While there are some significant power improvements, the older process means that Intel can only fit eight cores on its flagship Core i9-11900K.
To put that in perspective that looks really bad compared to the 12-core AMD Ryzen 9 5900X or even the last-gen 10-core i9-10900K.
Still Intel claims the new chips have massive improvements to efficiency that should keep the Rocket Lake-S parts competitive -- especially in gaming.
Rocket Lake-S CPUs launch March 30. The $539 Core i9-11900K has 8 cores and 16 threads with a single-core Thermal Velocity boost of 5.3GHz and 4.8GHz all-core boost. The slightly more affordable $399 i7-11700K boosts up to 5GHz, and the i5-11600K is $262 with 6 cores at a 4.9GHz boost.

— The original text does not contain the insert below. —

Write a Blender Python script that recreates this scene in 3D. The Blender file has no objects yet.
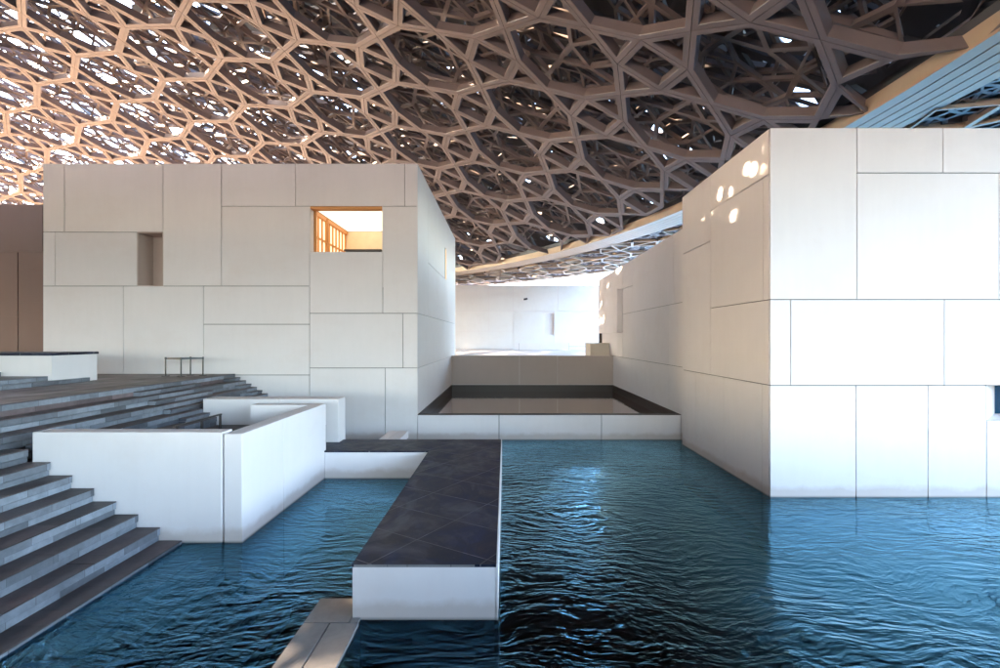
import bpy, math, random
from mathutils import Vector
random.seed(7)
C = bpy.context.scene
R = math.radians

# ------------------------------------------------------------------ camera
CX, CY, F, H = 505.0, 338.0, 500.0, 4.0          # vanishing point, focal length (px of a 1000 px picture), eye height over water
cd = bpy.data.cameras.new('camera'); cam = bpy.data.objects.new('camera', cd); C.collection.objects.link(cam)
cam.location = (0, 0, H); cam.rotation_euler = (R(90), 0, 0)
cd.sensor_width = 36; cd.lens = 18.0
cd.shift_x = -(CX-500)/1000.0; cd.shift_y = (CY-334)/1000.0
cd.clip_end = 8000; cd.clip_start = 0.05
C.camera = cam
C.render.resolution_x, C.render.resolution_y = 1024, 684

# ------------------------------------------------------------------ sky, sun, exposure
SUN_AZ, SUN_EL = -89.5, 31.0                      # degrees from +Y towards +X
w = bpy.data.worlds.new('World'); C.world = w; w.use_nodes = True
nt = w.node_tree; bg = nt.nodes['Background']
sky = nt.nodes.new('ShaderNodeTexSky'); sky.sky_type = 'NISHITA'; sky.sun_disc = False
sky.sun_elevation = R(SUN_EL); sky.sun_rotation = R(SUN_AZ)
sky.air_density = 1.0; sky.dust_density = 2.6; sky.ozone_density = 1.0
nt.links.new(sky.outputs[0], bg.inputs[0]); bg.inputs[1].default_value = 0.15
sd = bpy.data.lights.new('sun', 'SUN'); sun = bpy.data.objects.new('sun', sd); C.collection.objects.link(sun)
sd.energy = 5.0; sd.angle = R(0.5); sd.color = (1.0, 0.77, 0.54)
to_sun = Vector((math.sin(R(SUN_AZ))*math.cos(R(SUN_EL)), math.cos(R(SUN_AZ))*math.cos(R(SUN_EL)), math.sin(R(SUN_EL))))
sun.rotation_euler = to_sun.to_track_quat('Z', 'Y').to_euler(); sun.location = to_sun*200
C.view_settings.view_transform = 'Standard'; C.view_settings.look = 'None'
C.view_settings.exposure = 4.62; C.view_settings.gamma = 1.0
C.render.engine = 'CYCLES'
C.cycles.use_denoising = True
C.cycles.max_bounces = 8; C.cycles.diffuse_bounces = 5; C.cycles.glossy_bounces = 4; C.cycles.transparent_max_bounces = 8
C.cycles.sample_clamp_indirect = 6.0
C.cycles.caustics_reflective = False; C.cycles.caustics_refractive = False

# ------------------------------------------------------------------ helpers
def px(x, Y): return (x-CX)/F*Y
def pz(y, Y): return H-(y-CY)/F*Y

class MB:
    def __init__(s): s.v = []; s.f = []; s.m = []
    def quad(s, a, b, c, d, m=0):
        n = len(s.v); s.v += [a, b, c, d]; s.f.append((n, n+1, n+2, n+3)); s.m.append(m)
    def box(s, x0, x1, y0, y1, z0, z1, m=0):
        n = len(s.v)
        s.v += [(x0,y0,z0),(x1,y0,z0),(x1,y1,z0),(x0,y1,z0),(x0,y0,z1),(x1,y0,z1),(x1,y1,z1),(x0,y1,z1)]
        for f in ((0,3,2,1),(4,5,6,7),(0,1,5,4),(1,2,6,5),(2,3,7,6),(3,0,4,7)):
            s.f.append(tuple(n+i for i in f)); s.m.append(m)
    def tube(s, a, b, r, n=10, m=0, cap=True):
        a, b = Vector(a), Vector(b); d = (b-a).normalized()
        u = d.orthogonal().normalized(); v = d.cross(u); k = len(s.v)
        for P in (a, b):
            for i in range(n):
                t = 2*math.pi*i/n; s.v.append(tuple(P+u*r*math.cos(t)+v*r*math.sin(t)))
        for i in range(n):
            j = (i+1) % n; s.f.append((k+i, k+j, k+n+j, k+n+i)); s.m.append(m)
        if cap:
            s.f.append(tuple(k+i for i in reversed(range(n)))); s.m.append(m)
            s.f.append(tuple(k+n+i for i in range(n))); s.m.append(m)
    def build(s, name, mats, parent=None, bevel=0.0):
        me = bpy.data.meshes.new(name)
        off = parent_loc(parent)
        me.from_pydata([(x-off[0], y-off[1], z-off[2]) for x, y, z in s.v], [], s.f)
        if not isinstance(mats, (list, tuple)): mats = [mats]
        for m in mats: me.materials.append(m)
        if len(mats) > 1: me.polygons.foreach_set('material_index', s.m)
        me.update()
        o = bpy.data.objects.new(name, me); C.collection.objects.link(o)
        if parent: o.parent = parent
        if bevel:
            b = o.modifiers.new('bevel', 'BEVEL'); b.width = bevel; b.segments = 2; b.limit_method = 'ANGLE'
        return o
def parent_loc(p):
    v = Vector((0, 0, 0))
    while p: v += p.location; p = p.parent
    return v
def thing(name, loc, label, cat, group=None):
    o = bpy.data.objects.new(name, None); C.collection.objects.link(o); o.location = loc
    o.empty_display_size = .3
    return tag(o, label, cat, group)
def tag(o, label, cat, group=None):
    o['label'] = label; o['category'] = cat
    if group: o['group'] = group
    return o
def struct(o): o['kind'] = 'structure'; return o

# ------------------------------------------------------------------ materials
def new_mat(name):
    m = bpy.data.materials.new(name); m.use_nodes = True
    nt = m.node_tree; return m, nt, nt.nodes['Principled BSDF']
def N(nt, t, **k):
    n = nt.nodes.new(t)
    for a, b in k.items(): setattr(n, a, b)
    return n
def noise(nt, vec, scale, detail=4, rough=.55, dist=0.0):
    n = N(nt, 'ShaderNodeTexNoise'); n.inputs['Scale'].default_value = scale; n.inputs['Detail'].default_value = detail
    n.inputs['Roughness'].default_value = rough; n.inputs['Distortion'].default_value = dist
    if vec: nt.links.new(vec, n.inputs['Vector'])
    return n.outputs['Fac']
def ramp(nt, fac, stops):
    r = N(nt, 'ShaderNodeValToRGB'); el = r.color_ramp.elements
    while len(el) < len(stops): el.new(.5)
    for e, (p, c) in zip(el, stops):
        e.position = p; e.color = (c[0], c[1], c[2], 1) if isinstance(c, tuple) else (c, c, c, 1)
    nt.links.new(fac, r.inputs[0]); return r.outputs[0]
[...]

While the lack of cores is going to hurt Rocket Lake-S CPUs in multi-threaded applications, Intel claims that its 19 percent improvement to instructions per clock (IPC) will make up much of the difference.
The UHD graphics processor in the CPUs deliver 50 per cent better performance than last generation.
These high-clocked parts with improved performance should keep up and even exceed AMD's Zen 3 chips in certain games, like Microsoft's Flight Simulator - at least if you believe Chipzilla.